What you have to do - Reproduce the material that follows, please, but only from its first line to the line containing "random.seed(7)", inclusive.

Available data start

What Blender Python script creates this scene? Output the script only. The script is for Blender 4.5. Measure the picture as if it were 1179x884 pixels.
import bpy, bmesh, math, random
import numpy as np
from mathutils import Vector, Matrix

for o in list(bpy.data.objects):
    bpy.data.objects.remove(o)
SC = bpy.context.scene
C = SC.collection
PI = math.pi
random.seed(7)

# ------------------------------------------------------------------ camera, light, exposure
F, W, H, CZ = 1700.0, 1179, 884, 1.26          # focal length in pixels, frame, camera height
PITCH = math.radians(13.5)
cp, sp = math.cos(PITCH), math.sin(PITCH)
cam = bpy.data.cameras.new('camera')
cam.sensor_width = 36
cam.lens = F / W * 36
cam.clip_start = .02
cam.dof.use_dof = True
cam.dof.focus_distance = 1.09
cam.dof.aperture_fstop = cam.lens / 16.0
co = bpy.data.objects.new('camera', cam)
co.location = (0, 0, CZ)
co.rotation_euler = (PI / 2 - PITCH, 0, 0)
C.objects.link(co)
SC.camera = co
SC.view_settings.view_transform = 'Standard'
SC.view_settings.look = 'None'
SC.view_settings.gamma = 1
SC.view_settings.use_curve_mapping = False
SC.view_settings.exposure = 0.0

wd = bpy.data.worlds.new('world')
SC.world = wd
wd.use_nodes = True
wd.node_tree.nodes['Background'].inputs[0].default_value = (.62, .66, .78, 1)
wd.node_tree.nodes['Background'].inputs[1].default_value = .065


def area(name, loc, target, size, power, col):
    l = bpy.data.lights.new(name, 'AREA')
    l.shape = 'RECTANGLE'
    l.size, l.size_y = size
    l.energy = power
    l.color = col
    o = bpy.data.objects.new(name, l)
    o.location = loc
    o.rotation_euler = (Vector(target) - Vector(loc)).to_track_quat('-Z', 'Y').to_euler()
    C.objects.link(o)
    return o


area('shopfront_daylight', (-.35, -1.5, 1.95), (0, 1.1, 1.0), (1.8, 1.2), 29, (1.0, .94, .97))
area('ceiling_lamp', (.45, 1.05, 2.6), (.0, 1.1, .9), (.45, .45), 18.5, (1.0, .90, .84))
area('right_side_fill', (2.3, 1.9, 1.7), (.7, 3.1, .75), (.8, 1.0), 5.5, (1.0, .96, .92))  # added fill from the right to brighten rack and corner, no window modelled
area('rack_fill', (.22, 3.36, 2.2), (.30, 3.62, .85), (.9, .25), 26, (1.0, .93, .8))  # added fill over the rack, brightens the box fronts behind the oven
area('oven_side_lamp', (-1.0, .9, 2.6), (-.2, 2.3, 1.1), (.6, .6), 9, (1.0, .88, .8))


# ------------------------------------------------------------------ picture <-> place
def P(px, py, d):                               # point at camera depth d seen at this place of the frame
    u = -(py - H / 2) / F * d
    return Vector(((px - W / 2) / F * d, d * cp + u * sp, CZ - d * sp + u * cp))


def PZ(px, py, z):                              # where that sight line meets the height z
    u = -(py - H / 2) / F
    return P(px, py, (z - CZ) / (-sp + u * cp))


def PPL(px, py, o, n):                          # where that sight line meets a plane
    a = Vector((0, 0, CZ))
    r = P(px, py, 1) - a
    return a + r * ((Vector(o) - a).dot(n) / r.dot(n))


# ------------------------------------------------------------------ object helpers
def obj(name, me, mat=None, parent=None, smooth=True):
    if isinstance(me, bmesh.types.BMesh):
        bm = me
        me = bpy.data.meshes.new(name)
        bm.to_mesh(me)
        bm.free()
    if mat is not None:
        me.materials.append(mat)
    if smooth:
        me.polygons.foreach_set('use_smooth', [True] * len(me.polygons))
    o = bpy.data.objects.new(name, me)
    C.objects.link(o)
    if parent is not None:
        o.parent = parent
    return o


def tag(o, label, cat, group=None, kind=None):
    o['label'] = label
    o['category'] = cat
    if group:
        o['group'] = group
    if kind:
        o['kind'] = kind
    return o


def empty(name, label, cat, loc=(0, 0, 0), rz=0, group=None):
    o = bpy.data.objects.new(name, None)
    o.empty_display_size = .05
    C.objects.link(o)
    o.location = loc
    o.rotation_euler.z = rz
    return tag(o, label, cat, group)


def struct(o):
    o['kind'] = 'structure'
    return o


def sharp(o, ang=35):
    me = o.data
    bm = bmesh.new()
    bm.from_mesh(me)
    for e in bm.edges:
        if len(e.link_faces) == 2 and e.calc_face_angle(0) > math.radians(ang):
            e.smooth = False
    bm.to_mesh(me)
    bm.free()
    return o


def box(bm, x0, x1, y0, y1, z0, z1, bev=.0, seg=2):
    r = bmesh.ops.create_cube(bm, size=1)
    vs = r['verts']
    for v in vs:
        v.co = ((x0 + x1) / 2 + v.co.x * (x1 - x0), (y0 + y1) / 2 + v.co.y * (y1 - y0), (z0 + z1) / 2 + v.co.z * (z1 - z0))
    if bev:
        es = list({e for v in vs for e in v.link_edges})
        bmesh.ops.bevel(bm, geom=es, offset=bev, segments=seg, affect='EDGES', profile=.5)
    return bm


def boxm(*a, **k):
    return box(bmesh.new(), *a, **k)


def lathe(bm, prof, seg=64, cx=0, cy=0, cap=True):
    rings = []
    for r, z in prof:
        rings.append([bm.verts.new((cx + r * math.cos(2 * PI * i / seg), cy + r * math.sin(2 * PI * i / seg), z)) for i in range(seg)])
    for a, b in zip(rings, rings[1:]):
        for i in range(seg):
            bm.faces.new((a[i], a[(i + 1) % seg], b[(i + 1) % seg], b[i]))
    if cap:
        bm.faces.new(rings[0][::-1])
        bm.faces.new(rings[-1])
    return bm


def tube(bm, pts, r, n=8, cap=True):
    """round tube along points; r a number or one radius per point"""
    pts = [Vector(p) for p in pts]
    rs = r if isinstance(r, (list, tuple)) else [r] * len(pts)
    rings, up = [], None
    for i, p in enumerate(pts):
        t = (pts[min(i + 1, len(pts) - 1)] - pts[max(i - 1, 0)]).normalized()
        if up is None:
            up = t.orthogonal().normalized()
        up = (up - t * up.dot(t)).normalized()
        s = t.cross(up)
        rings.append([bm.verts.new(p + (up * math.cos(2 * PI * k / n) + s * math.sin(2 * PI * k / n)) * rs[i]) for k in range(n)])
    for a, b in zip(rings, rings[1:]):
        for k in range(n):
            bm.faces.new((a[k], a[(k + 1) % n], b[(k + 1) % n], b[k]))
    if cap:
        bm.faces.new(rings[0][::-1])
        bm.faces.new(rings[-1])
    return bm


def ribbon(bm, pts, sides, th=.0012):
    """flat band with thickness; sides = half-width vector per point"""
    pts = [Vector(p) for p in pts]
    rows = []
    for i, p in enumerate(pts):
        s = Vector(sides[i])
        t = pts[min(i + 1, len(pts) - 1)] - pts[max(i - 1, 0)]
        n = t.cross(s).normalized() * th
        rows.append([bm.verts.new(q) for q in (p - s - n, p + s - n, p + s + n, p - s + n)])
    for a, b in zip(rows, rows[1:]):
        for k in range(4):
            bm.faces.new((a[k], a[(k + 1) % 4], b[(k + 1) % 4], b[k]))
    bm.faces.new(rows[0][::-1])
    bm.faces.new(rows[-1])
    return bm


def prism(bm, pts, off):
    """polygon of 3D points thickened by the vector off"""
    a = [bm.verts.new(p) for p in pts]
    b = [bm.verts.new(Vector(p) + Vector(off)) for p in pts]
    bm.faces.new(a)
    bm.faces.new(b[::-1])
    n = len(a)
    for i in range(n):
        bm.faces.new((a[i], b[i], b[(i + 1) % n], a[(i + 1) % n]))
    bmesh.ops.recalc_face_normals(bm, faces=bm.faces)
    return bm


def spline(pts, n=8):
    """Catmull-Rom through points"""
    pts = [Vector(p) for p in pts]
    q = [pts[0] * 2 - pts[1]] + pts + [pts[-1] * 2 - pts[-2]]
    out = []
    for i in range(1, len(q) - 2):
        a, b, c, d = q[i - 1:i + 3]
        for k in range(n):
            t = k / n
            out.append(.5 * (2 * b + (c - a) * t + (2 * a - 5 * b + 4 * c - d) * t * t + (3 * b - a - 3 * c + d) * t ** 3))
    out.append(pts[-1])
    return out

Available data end

Result of the exercise -
What Blender Python script creates this scene? Output the script only. The script is for Blender 4.5. Measure the picture as if it were 1179x884 pixels.
import bpy, bmesh, math, random
import numpy as np
from mathutils import Vector, Matrix

for o in list(bpy.data.objects):
    bpy.data.objects.remove(o)
SC = bpy.context.scene
C = SC.collection
PI = math.pi
random.seed(7)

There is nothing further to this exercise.